Did you try to create a project from scratch (or use your existing project) and add all the files to it? If you did, what is happening is each implementation file is being compiled independently and the resulting object files contain conflicting definitions. This is the standard way to deal with implementation files and many tools assume it. The only possible solution is to fix the project settings to not link these together. (Okay, you could drastically change their source too, but that's not really a solution.)
While you're at it, if you continue without using their project settings, you can likely skip compiling fann.c, et. al. and possibly just removing those from the project is enough – then they won't be compiled and linked. You'll want to choose exactly one of double-/fixed-/floatfann to use, otherwise you'll get the same link errors. (I haven't looked at their instructions, but would not be surprised to see this summary explained a bit more in-depth there.)

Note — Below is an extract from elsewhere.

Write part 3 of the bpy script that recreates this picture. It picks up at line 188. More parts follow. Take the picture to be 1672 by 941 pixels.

Including C/C++ code leads to all the code being stuck together in one translation unit. With a good compiler, this can lead to a massive speed boost (as stuff can be inlined and function calls optimized away).
If actual code is going to be included like this, though, it should have static in most of its declarations, or it will cause the warnings you're seeing.

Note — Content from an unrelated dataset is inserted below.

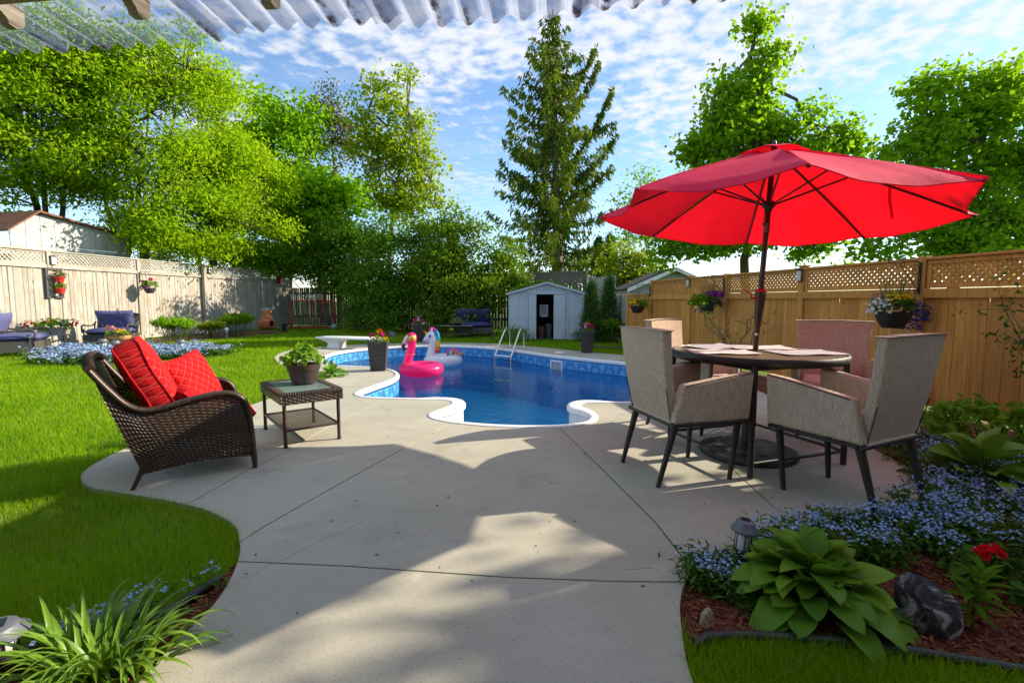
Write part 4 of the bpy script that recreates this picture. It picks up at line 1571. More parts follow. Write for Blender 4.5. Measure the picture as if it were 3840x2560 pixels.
shrub('lilac_shrub', 'lighter leafy shrub left of the metal shed above the loveseat', (-1.3, 17.4, 0), [bl(1700, 900, 17.3, 110, 90), bl(1800, 990, 17, 130, 100), bl(1720, 1060, 16.6, 110, 110), bl(1850, 1060, 16.8, 90, 80), bl(1760, 1150, 16.3, 100, 70), bl(1650, 1010, 17, 90, 90), bl(1900, 960, 17.4, 60, 80)], 0.11, LILACL, 600, 30, 0.23, 53, group=HG, wid=.7)
shrub('lilac_shrub', 'dark leafy shrub filling the low gap behind the back planter', (-2.6, 17.6, 0), [bl(1640, 1180, 16.6, 70, 50), bl(1480, 1190, 16.8, 60, 50), bl(1590, 1060, 17.3, 80, 80), bl(1330, 1230, 17.5, 60, 40)], 0.10, LILAC, 260, 24, 0.20, 54, group=HG, wid=.7)
shrub('lilac_shrub', 'dark hedge shrub behind the goal corner under the bright maple', (-8.6, 22.8, 0), [bl(1120, 960, 22, 110, 80), bl(1040, 980, 22, 100, 60), bl(1200, 920, 22, 90, 80), bl(960, 960, 21, 90, 60)], 0.14, LILAC, 420, 24, 0.30, 55, group=HG, wid=.7)


SG = 'understorey scrub behind the grey fence'
shrub('scrub_bush', 'sunlit leafy scrub just above the grey fence beside the white shed', (-12.6, 16.2, 0), [bl(560, 900, 15.8, 110, 70), bl(680, 930, 16.4, 110, 70), bl(500, 840, 15.6, 60, 60), bl(640, 850, 16.2, 110, 60)], 0.12, ASH, 330, 22, .24, 56, group=SG, wid=.45, twigs=70)
shrub('scrub_bush', 'darker leafy scrub above the grey fence near the chiminea', (-11.8, 20.3, 0), [bl(820, 960, 19.6, 110, 60), bl(930, 960, 20, 110, 60), bl(1040, 980, 20.6, 90, 60), bl(880, 900, 20, 120, 70)], 0.13, MAPLED, 330, 22, .26, 57, group=SG, wid=.5, twigs=80)


def peony(label, base, w, h, seed, group, mat=None, n=34):
    """bushy perennial: many bare stems carrying a flat-topped leafy head"""
    root = thing('peony_bush', label, 'shrub', base, 0, group)
    rr = random.Random(seed)
    mb = MB(); tops = []
    for k in range(n):
        a, q = rr.random() * 6.28, rr.random() ** .6
        b = Vector((math.cos(a) * q * w * .28, math.sin(a) * q * w * .22, -.03)); t = Vector((math.cos(a) * q * w * .5, math.sin(a) * q * w * .42, h * rr.uniform(.62, .85)))
        mb.tube([b, b.lerp(t, .5) + Vector((0, 0, .03)), t], [.007, .006, .004], 4, cap=False); tops.append(t)
    mb.obj('stems', leafmat('bush_stem', (0.10, 0.13, 0.03), (0.16, 0.18, 0.05), 0.1), root)['kind'] = 'stuff'
    r = np.random.default_rng(seed)
    cl = np.array([tuple(t) for t in tops] + [(t.x * rr.uniform(.6, 1.0), t.y * rr.uniform(.6, 1.0), t.z + h * rr.uniform(-.12, .12)) for t in tops for _ in range(3)])
    od = unit(cl * np.array([1, 1, .3]) + np.array([0, 0, .2]))
    make_leaves('foliage', root, mat or MAPLED, cl, od, 14, 0.055, 0.095, r, up=.7, wid=.4)
    return root


PG = 'bushes along the grey fence'
p = G(655, 1279); peony('wide leafy bush with bare stems left of the fence double post', (p.x, p.y, 0), 1.2, .70, 61, PG)
p = G(790, 1264); peony('small yellow-green bush in front of the fence double post', (p.x, p.y, 0), .85, .5, 62, PG, YELLG, 26)
p = G(885, 1258); peony('bushy green perennial left of the clay chiminea', (p.x, p.y, 0), 1.1, .74, 63, PG, None, 40)
p = G(2290, 1288); peony('low ferny green bush right of the tall far planter', (p.x, p.y + .3, 0), 1.0, .62, 64, PG, LILACL, 46)

# ================================================================ FURNITURE
def bev(o, w=0.01, seg=2, smooth=True):
    m = o.modifiers.new('Bevel', 'BEVEL')
    m.width, m.segments, m.limit_method, m.angle_limit = w, seg, 'ANGLE', RAD(35)
    if smooth:
        o.data.polygons.foreach_set('use_smooth', [True] * len(o.data.polygons))
        o.data.set_sharp_from_angle(angle=RAD(60))
    return o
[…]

If you ever declare a single global variable or function in that .c file, it cannot be included in two places which both compile to the same binary, or the two definitions will collide. If it is included in even one place, it cannot also be compiled on its own while still being linked into the same binary as its user.
If the file is only included in one place, why not just make it a discrete compilation unit (and use its globals via extern declarations)? Why bother having it included at all?

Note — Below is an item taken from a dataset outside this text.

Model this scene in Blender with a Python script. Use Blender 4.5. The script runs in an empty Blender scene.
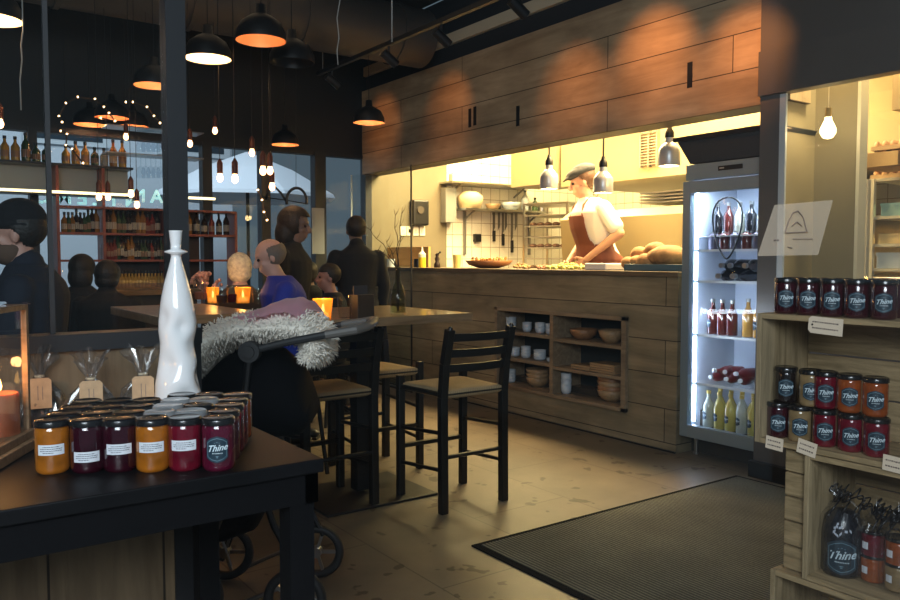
import bpy, bmesh, math, random
import numpy as np
from mathutils import Vector, Matrix, noise as mnoise
R = math.radians
PI = math.pi
random.seed(7)
SC = bpy.context.scene
COL = SC.collection

# ------------------------------------------------------------------ camera
FPX = 790.0
EYE = 1.35
PITCH = math.atan2(41, FPX)
YAW = math.atan2(565, FPX)
d0 = Vector((-math.cos(YAW), math.sin(YAW), 0))
RT = Vector((math.sin(YAW), math.cos(YAW), 0))
UP0 = Vector((0, 0, 1))
FW = d0 * math.cos(PITCH) - UP0 * math.sin(PITCH)
UP = UP0 * math.cos(PITCH) + d0 * math.sin(PITCH)
CAM = Vector((0, 0, EYE))
cd = bpy.data.cameras.new('camera')
cam = bpy.data.objects.new('camera', cd)
COL.objects.link(cam)
cd.sensor_width = 36
cd.lens = FPX / 900 * 36
cd.clip_start = 0.05
cam.matrix_world = Matrix(((RT.x, UP.x, -FW.x, 0), (RT.y, UP.y, -FW.y, 0), (RT.z, UP.z, -FW.z, EYE), (0, 0, 0, 1)))
SC.camera = cam

# ------------------------------------------------------------------ world, lights, exposure
w = bpy.data.worlds.new('world')
SC.world = w
w.use_nodes = True
w.node_tree.nodes['Background'].inputs[0].default_value = (0.40, 0.56, 0.68, 1)
w.node_tree.nodes['Background'].inputs[1].default_value = 0.20
SC.view_settings.view_transform = 'Standard'
SC.view_settings.look = 'None'
SC.view_settings.exposure = 0.0
SC.view_settings.gamma = 1.0
SC.view_settings.use_curve_mapping = False
SC.cycles.transparent_max_bounces = 24
SC.cycles.sample_clamp_indirect = 4.0

def area(name, loc, target, size, power, color, size_y=None):
    l = bpy.data.lights.new(name, 'AREA')
    l.energy = power; l.color = color; l.size = size
    if size_y:
        l.shape = 'RECTANGLE'; l.size_y = size_y
    o = bpy.data.objects.new(name, l)
    COL.objects.link(o)
    o.location = loc
    o.rotation_euler = (Vector(target) - Vector(loc)).to_track_quat('-Z', 'Y').to_euler()
    return o

def spot(name, loc, target, power, color, angle, blend=0.8, r=0.03):
    l = bpy.data.lights.new(name, 'SPOT')
    l.energy = power; l.color = color; l.spot_size = R(angle); l.spot_blend = blend; l.shadow_soft_size = r
    o = bpy.data.objects.new(name, l)
    COL.objects.link(o)
    o.location = loc
    o.rotation_euler = (Vector(target) - Vector(loc)).to_track_quat('-Z', 'Y').to_euler()
    return o

def point(name, loc, power, color, r=0.03):
    l = bpy.data.lights.new(name, 'POINT')
    l.energy = power; l.color = color; l.shadow_soft_size = r
    o = bpy.data.objects.new(name, l)
    COL.objects.link(o)
    o.location = loc
    return o

WARM = (1.0, 0.72, 0.34)
# added area lamps: extra street daylight on the display, crates and pushchair
area('street_daylight', (0.9, -1.4, 2.6), (-1.9, 0.7, 1.0), 1.5, 84, (0.80, 0.9, 1.0))
area('street_daylight', (1.1, -0.7, 2.3), (-2.0, 1.7, 0.8), 1.1, 52, (0.92, 0.95, 1.0))
# kitchen ceiling fixtures
for kx in (-7.0, -5.9, -4.8, -3.9):
    area('kitchen_counter_light', (kx, 4.98, 2.80), (kx + 0.05, 4.2, 0.0), 0.22, 44, (1.0, 0.66, 0.30))
area('kitchen_ceiling_light', (-6.6, 5.9, 3.3), (-6.8, 6.2, 0.0), 1.2, 260, (1.0, 0.78, 0.36))
area('kitchen_ceiling_light', (-4.4, 5.5, 3.3), (-4.6, 6.0, 0.0), 1.2, 260, (1.0, 0.78, 0.40))
area('kitchen_ceiling_light', (-1.9, 5.3, 3.3), (-1.9, 6.0, 0.5), 0.9, 70, (1.0, 0.78, 0.40))
area('side_room_light', (-2.35, 4.60, 3.2), (-2.4, 4.70, 1.2), 0.2, 60, (1.0, 0.76, 0.40))  # added unseen lamp that brightens the beige screen
# added unseen area lamp that brightens the street facade like open sky
area('street_sky_light', (-9.6, 2.0, 6.6), (-14.5, 2.0, 1.5), 3.5, 420, (0.82, 0.92, 1.0))
# added dim general fill over the dining room, not a fixture
area('dining_ceiling_light', (-5.5, 2.0, 3.7), (-5.5, 2.0, 0.0), 2.0, 4, (1.0, 0.72, 0.45))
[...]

If your C files declare no global variables or functions, they are header files and should be named as such.
Therefore, by exhaustive search, I can say that the only time you would ever potentially want to include C files is if the same C code is used in building multiple different binaries. And even there, you're increasing your compile time for no real gain.
This is assuming that functions which should be inlined are marked inline and that you have a decent compiler and linker.
I don't know of a quick way to fix this.
I don't know that library, but as you describe it, it is either bad practice or your understanding of how to use it is not good enough.
A C project that wants to be included by others should always provide well structured .h files for others and then the compiled library for linking. If it wants to include function definitions in header files it should either mark them as static (old fashioned) or as inline (possible since C99).
I haven't looked at the code, but it's possible that the .c or .cpp files being included actually contain code that works in a header. For example, a template or an inline function. If that is the case, then the warnings would be spurious.
I'm doing this at the moment at home because I'm a relative newcomer to C++ on Linux and don't want to get bogged down in difficulties with the linker. But I wouldn't recommend it for proper work.
(I also once had to include a header.dat into a C++ program, because Rational Rose didn't allow headers to be part of the issued software and we needed that particular source file on the running system (for arcane reasons).)